A heat engine has an efficiency of $$\frac{1}{6}$$. When the temperature of sink is reduced by 62°C, its efficiency gets doubled. The temperature of the source is:

Let us denote the temperature of the hot reservoir (source) by $$T_1$$ and that of the cold reservoir (sink) by $$T_2$$. Throughout the calculation all temperatures will be expressed on the absolute (kelvin) scale; a change of 1 °C equals a change of 1 K, so differences can be handled in either unit without confusion.

For an ideal (Carnot) heat engine, the efficiency $$\eta$$ is given by the well-known relation

$$\eta \;=\;1-\dfrac{T_2}{T_1}.$$

We are first told that the efficiency is $$\dfrac16$$. Substituting this value into the formula we have

$$1-\dfrac{T_2}{T_1}\;=\;\dfrac16.$$

Rearranging term by term,

$$\dfrac{T_2}{T_1}\;=\;1-\dfrac16\;=\;\dfrac56,$$

and hence

$$T_2=\dfrac56\,T_1. \quad -(1)$$

Next, the problem states that the sink temperature is lowered by 62 °C (that is, by 62 K).
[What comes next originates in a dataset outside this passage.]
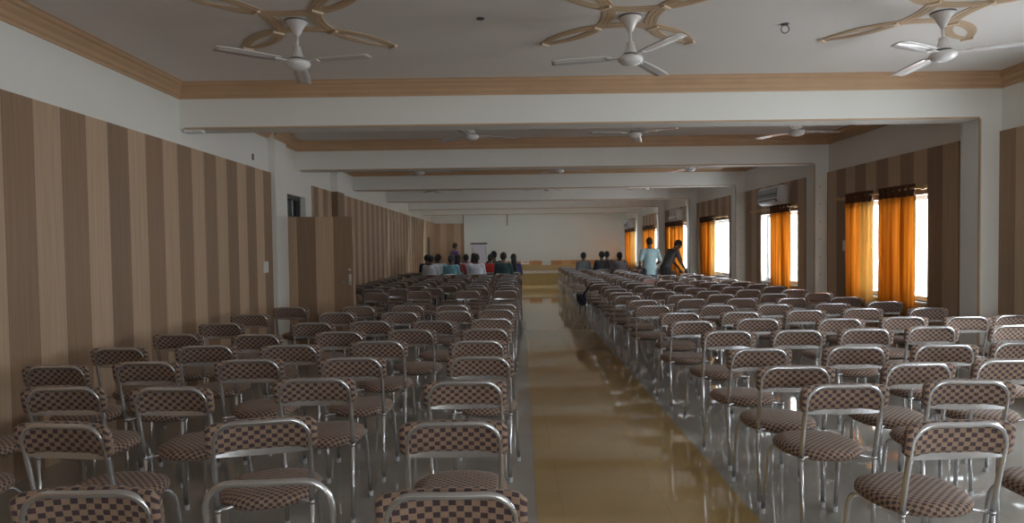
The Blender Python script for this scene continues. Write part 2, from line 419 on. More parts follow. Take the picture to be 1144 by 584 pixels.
# frame and dark transom of that doorway
bm = bmesh.new()
for yy in (D1a, D1b-.05): box(bm, WL-.20, WL-.08, yy, yy+.05, 0, D1t)
box(bm, WL-.20, WL-.08, D1a, D1b, D1t-.05, D1t); box(bm, WL-.20, WL-.08, D1a, D1b, DH, DH+.05)
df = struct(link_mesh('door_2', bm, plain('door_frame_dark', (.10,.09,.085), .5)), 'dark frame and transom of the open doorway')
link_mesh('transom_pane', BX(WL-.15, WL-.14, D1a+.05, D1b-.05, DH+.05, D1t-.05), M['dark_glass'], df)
bm = bmesh.new()
for k in range(1, 4):
    q = D1a + (D1b-D1a)*k/4; box(bm, WL-.135, WL-.12, q-.008, q+.008, DH+.05, D1t-.05)
link_mesh('transom_bars', bm, M['frame_white'], df)
d3 = struct(link_mesh('door_3', BX(WL-.05, WL+.02, D2a, D2b, 0, D2t), plain('far_door_brown', (.09, .055, .035), .5)), 'narrow dark brown door near the stage')
link_mesh('handle', tube(bmesh.new(), [(WL+.02, D2a+.08, 1.0), (WL+.06, D2a+.08, 1.0), (WL+.06, D2a+.2, 1.0)], .009, 8), M['steel'], d3)

# ------------------------------------------------------------------ ceiling medallions and fans
def arc_mesh():
    c, r = .80, .639
    half = math.radians(72.5); n = 40
    prof = [(-.048, 0), (-.046, .006), (-.020, .007), (-.018, .004), (-.014, .004), (-.012, .008), (.012, .008), (.014, .004), (.018, .004), (.020, .007), (.046, .006), (.048, 0)]
    bm = bmesh.new(); rings = []
    for i in range(n+1):
        a = -half + 2*half*i/n
        t = abs(2*i/n-1)
        wsc = 1.0 - .55*max(0, (t-.25)/.75)
        rings.append([bm.verts.new(((-c + (r+d*wsc)*math.cos(a)), (r+d*wsc)*math.sin(a), -z)) for d, z in prof])
    m = len(prof)
    for A, B in zip(rings, rings[1:]):
        for k in range(m): bm.faces.new((A[k], A[(k+1) % m], B[(k+1) % m], B[k]))
    bm.faces.new(rings[0]); bm.faces.new(rings[-1])
    bmesh.ops.recalc_face_normals(bm, faces=bm.faces)
    return bm
def make_medallion():
    e = empty('ceiling_medallion')
    first = link_mesh('moulding_arc', arc_mesh(), M['medal'], e)
    for k in range(1, 4):
        c = first.copy(); COL.objects.link(c); c.parent = e; c.rotation_euler = (0, 0, k*PI/2); c.location.z = -.0005*k
    plate = link_mesh('joint_plate', BX(-.045, .045, -.014, .014, -.021, 0, bev=.004), M['medal_light'], e)
    k = 0
    for q in range(4):
        for s in (-1, 1):
            a = q*PI/2 + s*.30*0 + PI/4 + s*.0
            rr_ = .30 if s < 0 else .84
            o = plate if k == 0 else plate.copy()
            if k: COL.objects.link(o); o.parent = e
            o.location = (rr_*math.cos(a), rr_*math.sin(a), 0); o.rotation_euler = (0, 0, a+PI/2)
            k += 1
    return e
def make_fan():
    e = empty('ceiling_fan')          # origin on the ceiling
    Z = -(1.62-1.33)*S
    link_mesh('canopy', lathe(bmesh.new(), [(.078, 0), (.082, -.012), (.070, -.02), (.050, -.045), (.030, -.085), (.016, -.11), (.012, -.11)], 28), M['fan'], e, True)
    link_mesh('canopy_ring', lathe(bmesh.new(), [(.084, 0), (.084, -.008), (.079, -.0085)], 28), M['fan_ring'], e)
    link_mesh('downrod', tube(bmesh.new(), [(0,0,-.09), (0,0,Z+.05)], .011, 12), M['fan'], e, True)
    link_mesh('motor_cup', lathe(bmesh.new(), [(.014, Z+.12), (.026, Z+.115), (.034, Z+.07), (.050, Z+.035), (.052, Z+.03)], 28), M['fan'], e, True)
    link_mesh('motor_ring', lathe(bmesh.new(), [(.050, Z+.031), (.060, Z+.024), (.060, Z+.016)], 28), M['fan_ring'], e, True)
    link_mesh('motor', lathe(bmesh.new(), [(.050, Z+.018), (.082, Z+.010), (.092, Z-.008), (.090, Z-.020), (.074, Z-.038), (.045, Z-.052), (.015, Z-.056)], 32), M['fan'], e, True)
    def blade():
        bm = bmesh.new(); n = 14; top = []; bot = []
        for i in range(n+1):
            t = i/n; x = .14 + t*.44
            w = .046 + .014*math.sin(t*PI*.8) 
            if t > .93: w *= .93
            tw = math.radians(5)*(1-.4*t); ro = []
            for s in (-1, -.33, .33, 1):
                yy = s*w; zz = math.sin(tw)*yy + .008*(1-s*s) - .012*t
                ro.append((x, yy*math.cos(tw), Z+.005+zz))
            top.append([bm.verts.new(p) for p in ro]); bot.append([bm.verts.new((p[0], p[1], p[2]-.004)) for p in ro])
        for i in range(n):
            for k in range(3):
                bm.faces.new((top[i][k], top[i][k+1], top[i+1][k+1], top[i+1][k])); bm.faces.new((bot[i][k], bot[i+1][k], bot[i+1][k+1], bot[i][k+1]))
            bm.faces.new((top[i][0], top[i+1][0], bot[i+1][0], bot[i][0])); bm.faces.new((top[i][3], bot[i][3], bot[i+1][3], top[i+1][3]))
        bm.faces.new((*top[0], *reversed(bot[0]))); bm.faces.new((*top[n], *reversed(bot[n])))
        bmesh.ops.recalc_face_normals(bm, faces=bm.faces); return bm
    b0 = link_mesh('blade', blade(), M['fan'], e, True)
    s0 = link_mesh('blade_bracket', BX(.075, .175, -.022, .022, Z-.004, Z+.003, bev=.002), M['fan'], b0)
    for k in (1, 2):
        b = b0.copy(); COL.objects.link(b); b.parent = e; b.rotation_euler = (0, 0, k*2*PI/3)
        s = s0.copy(); COL.objects.link(s); s.parent = b
    return e
def copy_tree(o, parent=None):
    c = o.copy(); COL.objects.link(c); c.parent = parent
    for ch in [k for k in o.children]: copy_tree(ch, c)
    return c
fan0 = make_fan(); med0 = make_medallion()
SIDE3 = ['door side', 'middle of the three', 'window side']
BAYN = ['first', 'second', 'third', 'fourth']
fans = []
for bay, (zz, xs, angs) in enumerate([(4.62, (-1.503, .8625, 3.08), (-137, -67, -150)), (7.72, (-.46, 1.48, 3.42), (20, 75, 5)), (11.3, (-1.585, .844, 3.14), (-5, 10, 0)), (14.9, (-1.68, .85, 3.1), (15, 50, 10))]):
    for k, x in enumerate(xs):
        f = fan0 if not fans else copy_tree(fan0)
        f.location = (x*S, zz*S, CEIL); f.rotation_euler = (0, 0, math.radians(angs[k]))
        tag(f, 'white three-bladed ceiling fan, %s ceiling bay from the camera, %s' % (BAYN[bay], ('on the door side', 'in the middle', 'on the window side')[k]), 'ceiling fan', 'ceiling fans')
        fans.append(f)
        if bay < 2:
            m = med0 if len(fans) == 1 else copy_tree(med0)
            m.location = (x*S, zz*S, CEIL-.0005)
            tag(m, 'tan four-petal ceiling moulding around the fan, %s bay, %s' % (BAYN[bay], ('door side', 'middle', 'window side')[k]), 'ceiling medallion', 'ceiling medallions')
# ceiling hooks
def hook(x, y, label, ring):
    e = tag(empty('ceiling_hook', (x, y, CEIL)), label, 'hook')
    link_mesh('base_plate', lathe(bmesh.new(), [(.03, 0), (.03, -.006), (.012, -.012), (.01, -.012)], 16), M['fan_ring'], e)
    if ring:
        link_mesh('ring', tube(bmesh.new(), [(.03*math.cos(a), 0, -.04+.03*math.sin(a)) for a in [2*PI*k/16 for k in range(16)]], .004, 6, closed=True), M['fan_ring'], e)
hook(2.04*S, 4.81*S, 'dark metal ring hook hanging from the ceiling between two fans', True)
hook(-.2*S, 4.61*S, 'small dark fixing plate on the ceiling, no ring', False)
e = tag(empty('hanging_rod', (-.16, 23.4*S+.1, ZB)), 'thin grey rod hanging from the last beam before the white wall', 'rod')
link_mesh('rod', tube(bmesh.new(), [(0,0,0), (0,0,-.38)], .014, 8), M['fan_ring'], e)
link_mesh('end_plate', BX(-.03, .03, -.03, .03, -.40, -.38), M['fan_ring'], e)

# unseen tube lights added behind the last beams to brighten the far wall
def added_tube_light(x, y, watts, label):
    e = tag(empty('added_tube_light', (x, y, ZB+.16)), label, 'added tube light', 'added tube lights facing the stage')
    link_mesh('batten', BX(-.61, .61, 0, .03, .02, .07, bev=.004), M['plastic_white'], e)
    for s in (-1, 1): link_mesh('end_holder', BX(s*.60-.012, s*.60+.012, .0, .06, -.02, .05, bev=.003), M['plastic_white'], e)
    m, nt_, b = new_mat('added_lit_tube'); b.inputs['Emission Color'].default_value = (.92, 1, 1, 1); b.inputs['Emission Strength'].default_value = 6
    link_mesh('glass_tube', tube(bmesh.new(), [(-.59, .045, 0), (.59, .045, 0)], .013, 10), m, e, True)
    l = bpy.data.lights.new('added_tube_glow', 'AREA'); l.shape = 'RECTANGLE'; l.size = 1.18; l.size_y = .03; l.energy = watts; l.color = (.80, .94, 1)
    lo = bpy.data.objects.new('added_tube_glow', l); COL.objects.link(lo); lo.parent = e; lo.location = (0, .062, 0); lo.rotation_euler = (PI/2-.25, 0, PI)
for i, wt in ((5, 30), (6, 46), (7, 100)):
    for k, x in enumerate((-1.5, .85, 3.2)):
        added_tube_light(x, BEAMS[i]+BD, wt, 'added unseen tube light on the stage side of the %s beam, %s' % ({5: 'fourth', 6: 'fifth', 7: 'last'}[i], ('door side', 'middle', 'window side')[k]))

# ------------------------------------------------------------------ switches and small wall fittings
def switch(name, y, z, wy, wz, xw, side, label, n):
    s = side; e = tag(empty(name, (xw, y, z)), label, 'switch board')
    link_mesh('plate', BX(0, s*.018, -wy/2, wy/2, -wz/2, wz/2, bev=.004), M['plastic_white'], e)
    for k in range(n):
        yy = -wy/2 + wy*(k+.5)/n
        link_mesh('rocker', BX(s*.018, s*.023, yy-wy/n*.3, yy+wy/n*.3, -wz*.28, wz*.28, bev=.002), M['plastic_white'], e)
switch('switch_board', 8.29*S, 1.28, .16, .15, WL+.03, 1, 'white switch board on the striped wall beside the white pillar', 3)
switch('switch_board', 9.13*S, 1.46, .20, .15, WR-.02, -1, 'white switch board on the striped panel beside the curtained window', 4)
e = tag(link_mesh('junction_box', BX(WL, WL+.01, 8.05*S-.02, 8.05*S+.02, 2.66, 2.74, bev=.002), M['fan_ring']), 'small dark conduit hole high on the white wall', 'junction box')
e = tag(link_mesh('wire_box', BX(WL+.02, WL+.20, 6.29*S+.03, 6.29*S+.12, ZB-.03, ZB, bev=.004), M['plastic_white']), 'small white box under the first beam at the door side', 'junction box')

# ------------------------------------------------------------------ air conditioners
def make_ac():
    e = empty('air_conditioner')      # local: x = out of the wall is -x, length along y, origin at wall, bottom centre
    L = .88*S; Hh = .31*S; Dp = .215
    prof = [(0, 0), (-.13, 0), (-.185, .03), (-.21, .08), (-.215, .20), (-.20, .29), (-.17, Hh), (0, Hh)]
    bm = bmesh.new(); A = [bm.verts.new((x, -L/2, z)) for x, z in prof]; B = [bm.verts.new((x, L/2, z)) for x, z in prof]
    for k in range(len(prof)): bm.faces.new((A[k], A[(k+1) % len(prof)], B[(k+1) % len(prof)], B[k]))
    bm.faces.new(A); bm.faces.new(B); bmesh.ops.recalc_face_normals(bm, faces=bm.faces)
    link_mesh('shell', bm, M['ac'], e)
    link_mesh('front_panel', BX(-.222, -.212, -L/2+.012, L/2-.012, .115, .275, bev=.004), M['ac_front'], e)
    link_mesh('vent_slot', BX(-.219, -.12, -L/2+.05, L/2-.05, .035, .095, bev=.01), M['ac_dark'], e)
    f = BX(-.232, -.222, -L/2+.055, L/2-.055, .04, .062, bev=.002); link_mesh('air_flap', f, M['ac'], e)
    link_mesh('display_band', BX(-.226, -.221, -L/2+.012, L/2-.012, .155, .195), M['ac_dark'], e)
    link_mesh('end_cover', BX(-.20, -.01, -L/2-.004, -L/2, .03, Hh-.03), M['ac'], e)
    return e
ac0 = make_ac()
for k, (a, b, lab) in enumerate([(11.03, 11.91, 'white split air conditioner over the window of the third bay'), (17.8, 18.68, 'white split air conditioner farther on, over the fifth-bay window'), (25.2, 26.1, 'white split air conditioner nearest the projection wall')]):
    o = ac0 if k == 0 else copy_tree(ac0)
    o.location = (WR-.02, (a+b)/2*S, H(.69)); tag(o, lab, 'air conditioner', 'split air conditioners')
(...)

Let the new sink temperature be $$T_2'$$. Then

$$T_2' = T_2 - 62.$$

With this altered sink temperature the efficiency doubles, becoming $$2\times\dfrac16=\dfrac13$$. Applying the efficiency formula once more, we get

$$1-\dfrac{T_2'}{T_1}\;=\;\dfrac13.$$

Solving for the ratio,

$$\dfrac{T_2'}{T_1}\;=\;1-\dfrac13\;=\;\dfrac23,$$

so

$$T_2'=\dfrac23\,T_1. \quad -(2)$$

Now we substitute $$T_2=\dfrac56\,T_1$$ from equation (1) into the definition of $$T_2'$$:

$$T_2' = T_2 - 62 \;=\;\dfrac56\,T_1\;-\;62.$$

But equation (2) tells us that $$T_2'=\dfrac23\,T_1$$. Equating the two expressions for $$T_2'$$ gives

$$\dfrac56\,T_1\;-\;62 \;=\;\dfrac23\,T_1.$$

To collect like terms, we bring the right-hand term to the left:

$$\dfrac56\,T_1 - \dfrac23\,T_1 \;=\;62.$$

Writing both fractions with a common denominator 6, $$\dfrac23\,T_1=\dfrac46\,T_1$$, so

$$\left(\dfrac56 - \dfrac46\right)T_1 \;=\;62.$$

The difference in the parentheses is $$\dfrac16$$, hence

$$\dfrac16\,T_1 \;=\;62.$$

Multiplying both sides by 6 we arrive at

$$T_1 \;=\;372\;\text{K}.$$

Finally, converting back to the Celsius scale (recall $$T(\text{°C}) = T(\text{K}) - 273$$), we obtain

$$T_1 = 372\;\text{K} - 273 = 99\;^\circ\text{C}.$$

Hence, the correct answer is Option D.